In the listing below, find every line containing "high" and copy it out.

== == ==

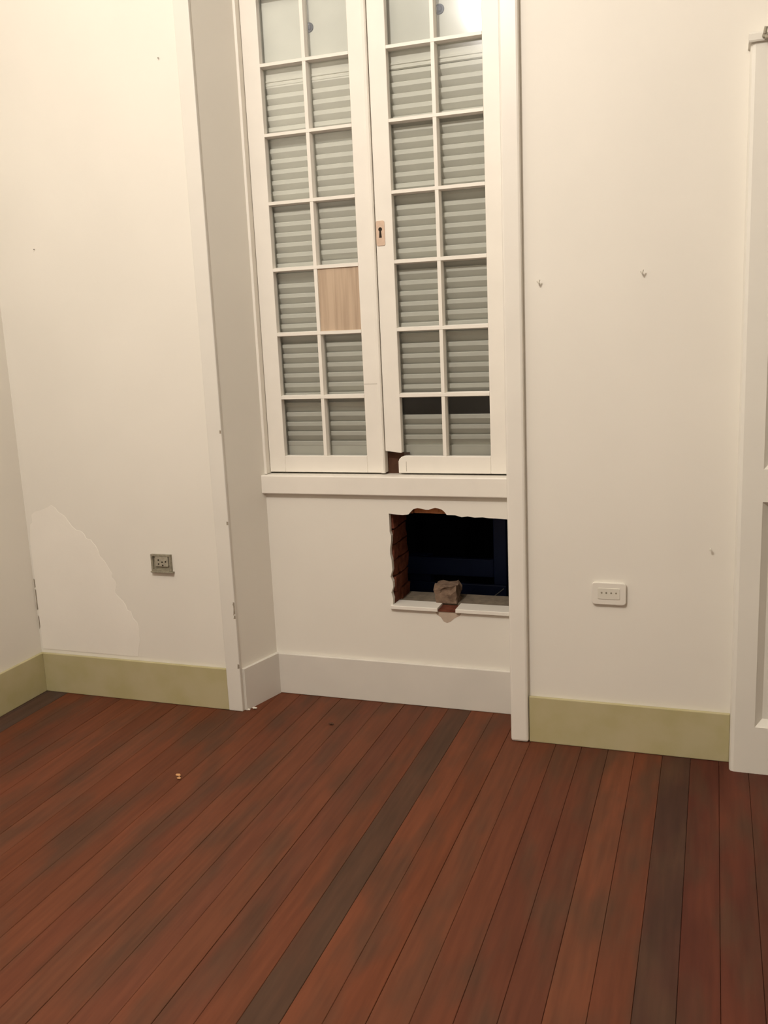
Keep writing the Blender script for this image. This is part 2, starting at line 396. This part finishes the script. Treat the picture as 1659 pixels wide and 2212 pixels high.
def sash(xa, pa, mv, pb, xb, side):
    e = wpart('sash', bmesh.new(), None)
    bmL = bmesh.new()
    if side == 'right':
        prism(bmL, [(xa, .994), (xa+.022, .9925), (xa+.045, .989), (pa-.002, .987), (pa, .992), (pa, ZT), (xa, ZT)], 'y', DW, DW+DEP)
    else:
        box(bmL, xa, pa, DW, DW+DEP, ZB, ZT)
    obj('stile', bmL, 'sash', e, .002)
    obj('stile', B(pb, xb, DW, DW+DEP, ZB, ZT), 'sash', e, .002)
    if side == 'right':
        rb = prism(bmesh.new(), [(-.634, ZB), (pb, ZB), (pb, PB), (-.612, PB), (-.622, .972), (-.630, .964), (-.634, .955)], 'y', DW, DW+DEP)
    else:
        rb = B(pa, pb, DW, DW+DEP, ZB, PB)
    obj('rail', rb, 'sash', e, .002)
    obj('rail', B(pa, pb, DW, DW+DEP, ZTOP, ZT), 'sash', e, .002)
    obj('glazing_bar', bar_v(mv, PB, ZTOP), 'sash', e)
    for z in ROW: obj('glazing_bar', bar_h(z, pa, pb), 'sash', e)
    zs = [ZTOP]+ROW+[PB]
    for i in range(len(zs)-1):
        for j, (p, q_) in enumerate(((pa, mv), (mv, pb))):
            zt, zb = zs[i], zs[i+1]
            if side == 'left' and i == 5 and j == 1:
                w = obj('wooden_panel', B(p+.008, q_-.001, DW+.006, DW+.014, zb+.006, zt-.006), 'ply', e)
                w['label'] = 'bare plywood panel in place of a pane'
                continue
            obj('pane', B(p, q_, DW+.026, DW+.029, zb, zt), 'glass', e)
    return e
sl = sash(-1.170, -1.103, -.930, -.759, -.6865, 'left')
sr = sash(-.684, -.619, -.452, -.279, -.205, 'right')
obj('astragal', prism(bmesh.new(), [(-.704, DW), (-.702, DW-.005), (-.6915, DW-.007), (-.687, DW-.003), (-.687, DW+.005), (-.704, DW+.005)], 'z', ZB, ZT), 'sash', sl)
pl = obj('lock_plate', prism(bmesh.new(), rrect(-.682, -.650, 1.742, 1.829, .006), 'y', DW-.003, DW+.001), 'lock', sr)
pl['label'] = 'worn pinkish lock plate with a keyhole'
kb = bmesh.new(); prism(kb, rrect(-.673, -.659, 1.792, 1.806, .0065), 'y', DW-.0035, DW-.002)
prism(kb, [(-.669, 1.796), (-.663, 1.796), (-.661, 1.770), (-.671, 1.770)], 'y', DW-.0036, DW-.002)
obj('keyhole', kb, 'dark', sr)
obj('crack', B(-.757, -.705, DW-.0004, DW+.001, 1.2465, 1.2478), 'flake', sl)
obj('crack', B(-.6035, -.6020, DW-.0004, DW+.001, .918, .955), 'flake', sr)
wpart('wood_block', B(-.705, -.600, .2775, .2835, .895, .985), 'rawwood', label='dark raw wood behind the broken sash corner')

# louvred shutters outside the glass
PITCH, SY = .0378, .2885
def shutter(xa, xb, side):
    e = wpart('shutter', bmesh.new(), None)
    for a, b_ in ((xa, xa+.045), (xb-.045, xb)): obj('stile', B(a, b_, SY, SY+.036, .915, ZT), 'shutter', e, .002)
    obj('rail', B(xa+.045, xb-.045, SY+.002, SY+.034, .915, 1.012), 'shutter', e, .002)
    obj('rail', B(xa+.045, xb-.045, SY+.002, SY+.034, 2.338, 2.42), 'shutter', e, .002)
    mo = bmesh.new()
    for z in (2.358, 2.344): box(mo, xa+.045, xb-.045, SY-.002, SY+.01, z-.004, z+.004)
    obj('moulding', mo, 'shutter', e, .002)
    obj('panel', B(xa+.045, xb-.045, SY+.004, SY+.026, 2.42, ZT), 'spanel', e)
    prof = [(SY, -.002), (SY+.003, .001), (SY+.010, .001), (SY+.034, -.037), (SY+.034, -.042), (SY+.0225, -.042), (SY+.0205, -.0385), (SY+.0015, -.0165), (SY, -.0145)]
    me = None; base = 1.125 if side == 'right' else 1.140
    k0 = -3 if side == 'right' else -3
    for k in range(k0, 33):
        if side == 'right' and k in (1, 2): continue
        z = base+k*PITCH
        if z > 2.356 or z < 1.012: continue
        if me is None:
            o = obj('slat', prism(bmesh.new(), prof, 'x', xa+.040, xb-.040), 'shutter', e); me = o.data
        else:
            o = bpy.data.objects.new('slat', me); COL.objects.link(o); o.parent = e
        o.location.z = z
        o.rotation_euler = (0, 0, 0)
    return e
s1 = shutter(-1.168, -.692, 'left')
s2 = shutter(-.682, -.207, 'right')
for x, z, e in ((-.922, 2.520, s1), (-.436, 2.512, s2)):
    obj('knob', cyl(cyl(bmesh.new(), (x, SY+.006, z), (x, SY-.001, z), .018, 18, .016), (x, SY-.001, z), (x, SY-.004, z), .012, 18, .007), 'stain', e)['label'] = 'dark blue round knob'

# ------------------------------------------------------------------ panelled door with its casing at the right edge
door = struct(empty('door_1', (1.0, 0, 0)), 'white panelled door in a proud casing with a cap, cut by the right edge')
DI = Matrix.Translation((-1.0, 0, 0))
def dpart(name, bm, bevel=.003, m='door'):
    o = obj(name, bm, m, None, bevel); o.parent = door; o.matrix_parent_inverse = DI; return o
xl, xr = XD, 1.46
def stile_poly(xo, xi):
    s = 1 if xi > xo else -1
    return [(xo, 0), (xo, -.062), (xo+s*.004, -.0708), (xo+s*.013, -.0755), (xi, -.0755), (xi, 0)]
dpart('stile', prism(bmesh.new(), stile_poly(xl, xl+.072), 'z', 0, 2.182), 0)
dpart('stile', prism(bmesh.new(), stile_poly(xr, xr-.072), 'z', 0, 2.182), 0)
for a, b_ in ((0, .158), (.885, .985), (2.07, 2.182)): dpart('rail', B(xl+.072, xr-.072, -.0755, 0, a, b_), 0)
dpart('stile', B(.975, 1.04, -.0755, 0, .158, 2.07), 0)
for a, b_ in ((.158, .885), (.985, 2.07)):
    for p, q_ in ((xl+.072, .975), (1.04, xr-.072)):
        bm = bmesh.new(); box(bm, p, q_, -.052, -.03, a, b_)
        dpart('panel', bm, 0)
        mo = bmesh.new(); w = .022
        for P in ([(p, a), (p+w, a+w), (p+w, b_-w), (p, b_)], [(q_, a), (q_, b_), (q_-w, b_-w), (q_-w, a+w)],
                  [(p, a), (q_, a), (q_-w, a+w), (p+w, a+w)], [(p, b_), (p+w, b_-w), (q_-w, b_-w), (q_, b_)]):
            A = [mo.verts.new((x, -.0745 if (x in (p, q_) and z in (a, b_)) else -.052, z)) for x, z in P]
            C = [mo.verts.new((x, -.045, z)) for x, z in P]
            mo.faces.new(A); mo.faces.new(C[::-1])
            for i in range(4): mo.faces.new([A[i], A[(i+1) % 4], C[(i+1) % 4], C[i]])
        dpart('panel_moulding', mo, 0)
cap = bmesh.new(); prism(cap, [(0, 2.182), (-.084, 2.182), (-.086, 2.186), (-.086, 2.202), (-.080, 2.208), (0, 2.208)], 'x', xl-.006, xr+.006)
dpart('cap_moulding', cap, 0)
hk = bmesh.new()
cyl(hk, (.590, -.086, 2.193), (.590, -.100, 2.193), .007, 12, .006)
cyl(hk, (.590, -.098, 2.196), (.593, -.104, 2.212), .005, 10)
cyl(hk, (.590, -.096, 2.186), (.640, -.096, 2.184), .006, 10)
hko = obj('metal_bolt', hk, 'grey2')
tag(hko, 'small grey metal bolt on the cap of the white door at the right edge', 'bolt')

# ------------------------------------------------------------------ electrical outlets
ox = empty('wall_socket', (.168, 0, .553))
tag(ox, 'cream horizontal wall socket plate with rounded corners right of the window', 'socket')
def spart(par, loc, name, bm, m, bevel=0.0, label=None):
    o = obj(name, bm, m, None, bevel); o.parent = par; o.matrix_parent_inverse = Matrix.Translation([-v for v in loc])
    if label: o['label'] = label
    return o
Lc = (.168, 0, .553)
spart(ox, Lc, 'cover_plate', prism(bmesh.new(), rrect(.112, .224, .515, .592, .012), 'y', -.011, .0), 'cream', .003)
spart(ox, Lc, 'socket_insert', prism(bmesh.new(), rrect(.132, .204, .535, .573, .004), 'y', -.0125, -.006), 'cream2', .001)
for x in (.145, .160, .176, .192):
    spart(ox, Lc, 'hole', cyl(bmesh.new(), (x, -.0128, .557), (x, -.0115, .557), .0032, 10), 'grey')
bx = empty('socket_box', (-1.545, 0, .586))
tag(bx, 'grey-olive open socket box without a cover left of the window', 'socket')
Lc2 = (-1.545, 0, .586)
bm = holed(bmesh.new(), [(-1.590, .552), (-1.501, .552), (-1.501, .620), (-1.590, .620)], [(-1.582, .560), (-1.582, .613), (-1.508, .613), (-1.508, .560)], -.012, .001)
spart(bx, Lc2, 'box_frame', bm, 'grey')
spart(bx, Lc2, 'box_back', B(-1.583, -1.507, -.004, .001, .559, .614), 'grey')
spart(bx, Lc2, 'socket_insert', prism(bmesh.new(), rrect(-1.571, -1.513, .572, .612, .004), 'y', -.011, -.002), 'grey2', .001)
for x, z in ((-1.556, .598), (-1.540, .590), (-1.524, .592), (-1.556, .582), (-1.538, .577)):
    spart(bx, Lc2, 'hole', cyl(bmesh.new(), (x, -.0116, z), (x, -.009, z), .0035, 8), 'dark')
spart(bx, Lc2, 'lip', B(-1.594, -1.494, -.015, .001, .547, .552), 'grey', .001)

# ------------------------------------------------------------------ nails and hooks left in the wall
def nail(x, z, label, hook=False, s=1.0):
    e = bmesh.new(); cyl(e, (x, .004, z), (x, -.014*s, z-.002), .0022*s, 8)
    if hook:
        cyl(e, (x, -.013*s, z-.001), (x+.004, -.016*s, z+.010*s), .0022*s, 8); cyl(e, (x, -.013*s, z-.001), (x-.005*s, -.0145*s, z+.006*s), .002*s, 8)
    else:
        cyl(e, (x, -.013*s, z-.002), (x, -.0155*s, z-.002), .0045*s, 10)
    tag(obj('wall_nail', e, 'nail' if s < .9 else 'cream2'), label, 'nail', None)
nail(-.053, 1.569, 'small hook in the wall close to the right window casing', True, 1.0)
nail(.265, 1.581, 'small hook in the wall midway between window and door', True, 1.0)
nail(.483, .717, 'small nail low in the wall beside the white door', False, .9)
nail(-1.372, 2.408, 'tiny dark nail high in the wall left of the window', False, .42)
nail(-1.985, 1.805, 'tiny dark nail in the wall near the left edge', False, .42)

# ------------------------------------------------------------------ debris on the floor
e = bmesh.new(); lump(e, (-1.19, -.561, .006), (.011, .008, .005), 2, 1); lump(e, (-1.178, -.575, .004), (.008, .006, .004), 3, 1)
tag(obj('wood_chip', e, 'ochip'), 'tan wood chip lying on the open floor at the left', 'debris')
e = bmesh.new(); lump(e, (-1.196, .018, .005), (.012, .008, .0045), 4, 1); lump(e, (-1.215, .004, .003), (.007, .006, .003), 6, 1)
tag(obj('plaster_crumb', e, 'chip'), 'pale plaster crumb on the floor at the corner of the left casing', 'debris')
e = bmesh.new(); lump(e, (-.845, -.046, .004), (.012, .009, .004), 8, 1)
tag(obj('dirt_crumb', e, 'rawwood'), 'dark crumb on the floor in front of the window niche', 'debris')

== == ==

## Written reply
Keep writing the Blender script for this image. This is part 2, starting at line 396. This part finishes the script. Treat the picture as 1659 pixels wide and 2212 pixels high.
nail(-1.372, 2.408, 'tiny dark nail high in the wall left of the window', False, .42)